The financial services policy leader, Minister Stephen Jones, and the sector’s regulatory head, ASIC chair Joe Longo, delivered a one-two warning punch about the growing prevalence of consumer harm during consecutive speeches to open the regulator’s annual forum in Sydney Thursday morning.

From basic scamming practices to mis-sold products, risky investments and crypto assets, both leaders made clear that consumer harm in financial services is a concern and a priority.

Of particular concern, Longo noted, was that tougher economic conditions were forcing mortgage holders to look outside of mainstream refinancing options, with some turning to less reliable “fringe sources” of credit.

“Harmful and predatory credit products and fringe lending practices is a particular area of focus for ASIC,” Longo said. “A key priority must be to protect consumers, especially the most vulnerable.”

ASIC is targeting credit schemes under its adolescent Design and Distribution laws, which force providers to pick and stick with an appropriate target market. Buy no, pay later providers and small amount credit providers are also under the microscope.

“We have a range of targeted surveillance projects on foot,” Longo said, noting that ASIC had recently issued 10 stop orders to prevent consumers being targeted by inappropriate products. “We’re focused on sectors where we see consumer harms from poor design or distribution practices.”

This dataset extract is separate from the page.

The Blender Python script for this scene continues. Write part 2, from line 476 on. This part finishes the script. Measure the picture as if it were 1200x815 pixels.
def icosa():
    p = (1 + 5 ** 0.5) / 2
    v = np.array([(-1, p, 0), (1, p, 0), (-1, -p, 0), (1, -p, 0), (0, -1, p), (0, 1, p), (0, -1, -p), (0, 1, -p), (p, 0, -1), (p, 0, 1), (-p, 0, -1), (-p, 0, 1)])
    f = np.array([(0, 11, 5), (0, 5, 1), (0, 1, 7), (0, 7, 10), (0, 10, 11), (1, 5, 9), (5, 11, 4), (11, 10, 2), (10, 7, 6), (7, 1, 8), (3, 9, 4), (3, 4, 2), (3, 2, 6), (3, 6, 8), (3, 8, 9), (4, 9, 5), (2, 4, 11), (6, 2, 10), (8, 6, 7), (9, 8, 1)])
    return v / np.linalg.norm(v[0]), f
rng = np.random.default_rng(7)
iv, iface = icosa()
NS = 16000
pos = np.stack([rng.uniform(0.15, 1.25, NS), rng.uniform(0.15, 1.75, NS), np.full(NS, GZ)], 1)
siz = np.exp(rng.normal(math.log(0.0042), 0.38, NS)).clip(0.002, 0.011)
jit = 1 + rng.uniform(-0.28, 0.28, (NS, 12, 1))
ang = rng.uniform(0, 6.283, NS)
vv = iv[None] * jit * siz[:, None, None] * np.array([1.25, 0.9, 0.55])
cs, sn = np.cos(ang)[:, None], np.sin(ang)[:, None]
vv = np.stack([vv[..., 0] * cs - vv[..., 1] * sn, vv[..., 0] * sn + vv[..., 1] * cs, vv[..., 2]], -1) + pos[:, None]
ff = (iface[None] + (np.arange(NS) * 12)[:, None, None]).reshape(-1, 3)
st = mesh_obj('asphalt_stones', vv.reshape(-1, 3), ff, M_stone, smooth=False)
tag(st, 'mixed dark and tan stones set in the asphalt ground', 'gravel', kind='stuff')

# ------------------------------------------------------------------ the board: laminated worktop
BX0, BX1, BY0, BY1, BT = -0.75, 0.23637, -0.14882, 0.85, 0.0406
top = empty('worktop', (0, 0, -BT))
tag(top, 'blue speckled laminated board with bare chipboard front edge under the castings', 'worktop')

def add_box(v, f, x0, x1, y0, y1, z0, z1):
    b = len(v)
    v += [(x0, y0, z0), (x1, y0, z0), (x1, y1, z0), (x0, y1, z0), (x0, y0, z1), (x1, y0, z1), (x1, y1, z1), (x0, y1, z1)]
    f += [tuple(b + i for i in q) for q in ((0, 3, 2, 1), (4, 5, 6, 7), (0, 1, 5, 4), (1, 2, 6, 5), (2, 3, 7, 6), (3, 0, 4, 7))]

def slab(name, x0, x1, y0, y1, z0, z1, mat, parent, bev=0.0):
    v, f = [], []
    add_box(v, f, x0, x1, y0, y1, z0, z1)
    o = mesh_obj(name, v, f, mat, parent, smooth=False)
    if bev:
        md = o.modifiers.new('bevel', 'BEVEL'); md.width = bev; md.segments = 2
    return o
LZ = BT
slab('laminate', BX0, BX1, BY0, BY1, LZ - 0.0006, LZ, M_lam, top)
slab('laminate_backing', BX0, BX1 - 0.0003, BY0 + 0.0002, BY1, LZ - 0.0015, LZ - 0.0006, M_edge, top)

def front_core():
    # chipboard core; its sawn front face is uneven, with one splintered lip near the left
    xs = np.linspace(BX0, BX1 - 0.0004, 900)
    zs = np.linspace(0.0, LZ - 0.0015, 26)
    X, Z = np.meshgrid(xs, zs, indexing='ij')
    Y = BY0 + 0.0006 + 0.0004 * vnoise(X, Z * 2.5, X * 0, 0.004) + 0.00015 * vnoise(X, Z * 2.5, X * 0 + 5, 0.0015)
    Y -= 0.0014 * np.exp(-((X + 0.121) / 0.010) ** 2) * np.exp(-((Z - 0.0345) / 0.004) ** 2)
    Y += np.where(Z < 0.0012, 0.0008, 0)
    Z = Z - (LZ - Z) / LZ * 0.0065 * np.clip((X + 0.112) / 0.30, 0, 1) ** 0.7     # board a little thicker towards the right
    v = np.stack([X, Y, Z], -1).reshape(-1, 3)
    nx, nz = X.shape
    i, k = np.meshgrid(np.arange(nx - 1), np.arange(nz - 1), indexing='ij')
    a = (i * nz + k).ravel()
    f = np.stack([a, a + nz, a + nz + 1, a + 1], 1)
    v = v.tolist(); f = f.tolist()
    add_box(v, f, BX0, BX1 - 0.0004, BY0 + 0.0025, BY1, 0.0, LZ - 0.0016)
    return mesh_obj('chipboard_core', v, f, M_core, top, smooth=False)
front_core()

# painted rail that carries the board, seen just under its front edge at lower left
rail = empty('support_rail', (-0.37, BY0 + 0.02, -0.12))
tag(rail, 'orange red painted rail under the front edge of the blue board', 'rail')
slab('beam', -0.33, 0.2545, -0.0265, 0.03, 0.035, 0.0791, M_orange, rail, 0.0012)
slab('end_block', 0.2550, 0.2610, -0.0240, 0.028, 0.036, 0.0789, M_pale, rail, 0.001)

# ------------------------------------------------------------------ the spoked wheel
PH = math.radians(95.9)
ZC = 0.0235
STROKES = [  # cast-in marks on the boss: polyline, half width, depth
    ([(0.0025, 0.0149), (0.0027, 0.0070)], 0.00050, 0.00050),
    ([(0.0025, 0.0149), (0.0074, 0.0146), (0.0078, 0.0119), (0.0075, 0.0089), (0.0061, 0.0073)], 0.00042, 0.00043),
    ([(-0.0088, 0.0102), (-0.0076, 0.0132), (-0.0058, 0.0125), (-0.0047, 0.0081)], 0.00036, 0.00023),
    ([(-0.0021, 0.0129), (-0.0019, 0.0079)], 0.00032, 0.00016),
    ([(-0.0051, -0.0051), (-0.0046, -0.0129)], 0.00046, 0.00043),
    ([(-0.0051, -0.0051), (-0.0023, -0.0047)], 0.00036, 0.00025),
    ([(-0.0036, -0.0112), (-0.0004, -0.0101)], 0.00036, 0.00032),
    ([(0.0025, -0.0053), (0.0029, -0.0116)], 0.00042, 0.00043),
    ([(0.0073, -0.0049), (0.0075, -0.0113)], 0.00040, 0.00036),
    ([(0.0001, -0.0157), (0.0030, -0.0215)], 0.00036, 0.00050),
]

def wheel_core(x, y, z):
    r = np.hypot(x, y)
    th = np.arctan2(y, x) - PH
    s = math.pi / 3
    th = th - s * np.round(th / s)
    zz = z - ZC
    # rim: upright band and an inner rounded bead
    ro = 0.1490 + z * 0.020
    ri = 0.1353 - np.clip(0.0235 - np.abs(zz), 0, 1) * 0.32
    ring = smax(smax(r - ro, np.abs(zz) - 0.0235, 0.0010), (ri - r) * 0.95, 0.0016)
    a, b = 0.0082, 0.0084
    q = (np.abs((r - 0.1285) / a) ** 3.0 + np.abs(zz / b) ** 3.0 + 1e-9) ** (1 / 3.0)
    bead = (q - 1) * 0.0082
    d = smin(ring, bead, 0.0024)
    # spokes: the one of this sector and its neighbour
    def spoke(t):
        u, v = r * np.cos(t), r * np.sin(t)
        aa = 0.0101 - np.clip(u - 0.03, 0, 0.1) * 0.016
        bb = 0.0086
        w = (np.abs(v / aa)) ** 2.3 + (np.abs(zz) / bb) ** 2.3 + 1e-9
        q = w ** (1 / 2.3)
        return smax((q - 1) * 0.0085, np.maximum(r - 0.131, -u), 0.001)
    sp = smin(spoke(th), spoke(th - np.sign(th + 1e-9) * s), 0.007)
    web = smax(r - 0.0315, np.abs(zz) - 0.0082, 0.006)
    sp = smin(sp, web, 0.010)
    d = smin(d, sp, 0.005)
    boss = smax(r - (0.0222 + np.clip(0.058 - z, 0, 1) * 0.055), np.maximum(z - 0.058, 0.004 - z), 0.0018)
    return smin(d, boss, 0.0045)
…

Not just the typically vulnerable

Directly after Longo’s speech financial services minister Stephen Jones repeated the warning, noting that fraud and scams cost Australian consumers over $2 billion every year. Not all of those are the typical victims, he said.

“It’s not just the people that we might think of as vulnerable consumers, although they are well represented. You’d be surprised how many stories I get from people very senior in the finance sector saying ‘Me too, I’ve been caught out’.”

The elderly, the young, people with low financial difficulty and low financial literacy are all joined by the well-educated and even corporates in being vulnerable to scams, he said.

“Yes, there is a vulnerability issue but there’s also just people too busy to check the details,” he said.

The government will “double down” on corporate responsibility for safeguarding consumers, Jones continued, and try to facilitate a “collaborative arrangement” with industry to tackle the problem.

Curbing commercial outfits asking for unnecessary information was a simple step in the right direction, he believes.

“We need to ask questions about the extent of data that has been requested at the moment, often for very simple transactions,” Jones said. “Does our barista down the corner really need my email address, my bank details, my name and my mobile phone number just to buy a cup of coffee?”